Award-winning Japanese quantum physicist Haruki Watanabe has left the University of Tokyo for the Hong Kong University of Science and Technology, citing a salary roughly three times higher and a research budget about 10 times larger than what his home institution could provide.
Watanabe, a condensed matter theorist who shared a 2022 Breakthrough Prize for his work on exotic new phases of matter, took up a dual appointment at HKUST in March as professor of physics and a professor at the university's Jockey Club Institute for Advanced Study.
In an interview with Nikkei, Watanabe said he spent seven years as an associate professor at the University of Tokyo's Department of Applied Physics hoping to move up to a full professorship. With no opening at his home institution, he applied to several Japanese national universities while also looking abroad. HKUST eventually made an offer that made the decision straightforward.
HKUST offered Watanabe startup funds of about 100 million yen (US$629,000) over his first five years to build his laboratory. By contrast, full professors at the University of Tokyo typically receive about 2 million yen (US$12,600) a year for research, which Watanabe described as nowhere near enough to run a modern theoretical physics group.
As an associate professor in Tokyo, Watanabe earned roughly 10 million yen a year. Counting salary, housing allowance, health insurance, pension contributions and relocation expenses, his total package at HKUST came to about three times what he had been receiving in Japan.

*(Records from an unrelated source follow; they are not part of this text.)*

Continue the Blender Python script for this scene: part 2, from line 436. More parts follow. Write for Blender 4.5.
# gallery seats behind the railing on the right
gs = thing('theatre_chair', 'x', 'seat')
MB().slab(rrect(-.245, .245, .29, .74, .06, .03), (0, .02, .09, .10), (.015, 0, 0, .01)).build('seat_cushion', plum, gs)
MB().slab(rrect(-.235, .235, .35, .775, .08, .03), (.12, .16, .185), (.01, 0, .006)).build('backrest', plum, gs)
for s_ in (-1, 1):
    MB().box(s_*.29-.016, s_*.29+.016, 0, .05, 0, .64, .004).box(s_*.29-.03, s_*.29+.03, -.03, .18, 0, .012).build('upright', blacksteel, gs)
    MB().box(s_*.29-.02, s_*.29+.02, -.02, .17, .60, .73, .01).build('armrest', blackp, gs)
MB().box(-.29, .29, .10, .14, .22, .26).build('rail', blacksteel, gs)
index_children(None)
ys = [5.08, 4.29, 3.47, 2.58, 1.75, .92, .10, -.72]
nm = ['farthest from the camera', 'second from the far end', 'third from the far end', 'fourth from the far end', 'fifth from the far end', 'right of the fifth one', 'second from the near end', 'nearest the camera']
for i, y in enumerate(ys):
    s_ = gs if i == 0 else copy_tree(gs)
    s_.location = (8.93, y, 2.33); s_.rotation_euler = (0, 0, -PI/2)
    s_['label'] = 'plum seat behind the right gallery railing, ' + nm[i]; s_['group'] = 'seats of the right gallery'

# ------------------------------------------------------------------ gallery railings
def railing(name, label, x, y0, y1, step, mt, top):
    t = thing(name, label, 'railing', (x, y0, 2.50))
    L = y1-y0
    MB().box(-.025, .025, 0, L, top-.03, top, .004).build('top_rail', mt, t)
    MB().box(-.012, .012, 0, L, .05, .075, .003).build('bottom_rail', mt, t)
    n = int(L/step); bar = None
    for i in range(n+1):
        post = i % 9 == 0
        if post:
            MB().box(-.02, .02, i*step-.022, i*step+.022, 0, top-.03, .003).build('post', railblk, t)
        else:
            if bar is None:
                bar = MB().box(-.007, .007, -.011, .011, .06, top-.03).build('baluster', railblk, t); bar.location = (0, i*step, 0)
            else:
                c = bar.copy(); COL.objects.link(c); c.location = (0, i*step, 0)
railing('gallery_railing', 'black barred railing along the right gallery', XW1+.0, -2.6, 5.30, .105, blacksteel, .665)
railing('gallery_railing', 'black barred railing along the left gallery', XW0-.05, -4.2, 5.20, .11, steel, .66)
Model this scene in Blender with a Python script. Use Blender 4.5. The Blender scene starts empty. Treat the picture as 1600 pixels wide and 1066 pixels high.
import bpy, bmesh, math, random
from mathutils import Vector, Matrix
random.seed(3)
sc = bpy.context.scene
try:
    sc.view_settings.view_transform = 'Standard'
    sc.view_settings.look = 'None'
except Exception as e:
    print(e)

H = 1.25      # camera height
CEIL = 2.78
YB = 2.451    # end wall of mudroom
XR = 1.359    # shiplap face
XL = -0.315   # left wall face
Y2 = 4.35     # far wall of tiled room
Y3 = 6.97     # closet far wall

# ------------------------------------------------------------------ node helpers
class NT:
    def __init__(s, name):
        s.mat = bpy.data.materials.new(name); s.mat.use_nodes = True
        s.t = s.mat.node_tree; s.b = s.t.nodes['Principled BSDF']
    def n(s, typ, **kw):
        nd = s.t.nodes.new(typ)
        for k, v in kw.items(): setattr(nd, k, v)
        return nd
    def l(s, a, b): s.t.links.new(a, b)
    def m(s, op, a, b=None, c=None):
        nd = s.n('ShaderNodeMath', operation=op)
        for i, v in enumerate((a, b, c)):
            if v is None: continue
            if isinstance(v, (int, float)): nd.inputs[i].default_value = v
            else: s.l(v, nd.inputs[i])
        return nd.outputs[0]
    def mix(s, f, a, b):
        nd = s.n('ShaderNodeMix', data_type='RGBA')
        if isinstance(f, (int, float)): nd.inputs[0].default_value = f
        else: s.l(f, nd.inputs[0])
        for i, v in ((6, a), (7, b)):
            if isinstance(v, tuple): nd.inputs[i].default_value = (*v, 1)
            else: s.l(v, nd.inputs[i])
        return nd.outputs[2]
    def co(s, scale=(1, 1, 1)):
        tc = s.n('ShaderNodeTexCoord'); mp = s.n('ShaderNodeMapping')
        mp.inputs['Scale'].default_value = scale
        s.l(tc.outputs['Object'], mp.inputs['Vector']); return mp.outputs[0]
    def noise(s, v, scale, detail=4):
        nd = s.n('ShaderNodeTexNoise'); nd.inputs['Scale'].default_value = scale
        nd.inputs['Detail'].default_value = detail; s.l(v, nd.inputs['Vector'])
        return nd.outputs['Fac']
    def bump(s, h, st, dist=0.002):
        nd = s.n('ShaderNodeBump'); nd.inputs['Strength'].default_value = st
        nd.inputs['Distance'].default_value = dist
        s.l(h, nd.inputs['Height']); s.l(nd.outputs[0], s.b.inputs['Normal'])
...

Watanabe also noted that Japanese national universities do not disclose actual salary figures before a faculty hire begins work, while HKUST spelled out every line of the compensation package in writing before he accepted. That transparency, he said, was itself part of why he took the offer.
His move comes amid sustained Hong Kong spending on senior academic recruitment, including the Global STEM Professorship Scheme and a HK$3 billion Frontier Technology Research Support Scheme approved by the Legislative Council in May 2025 to help universities recruit top international researchers.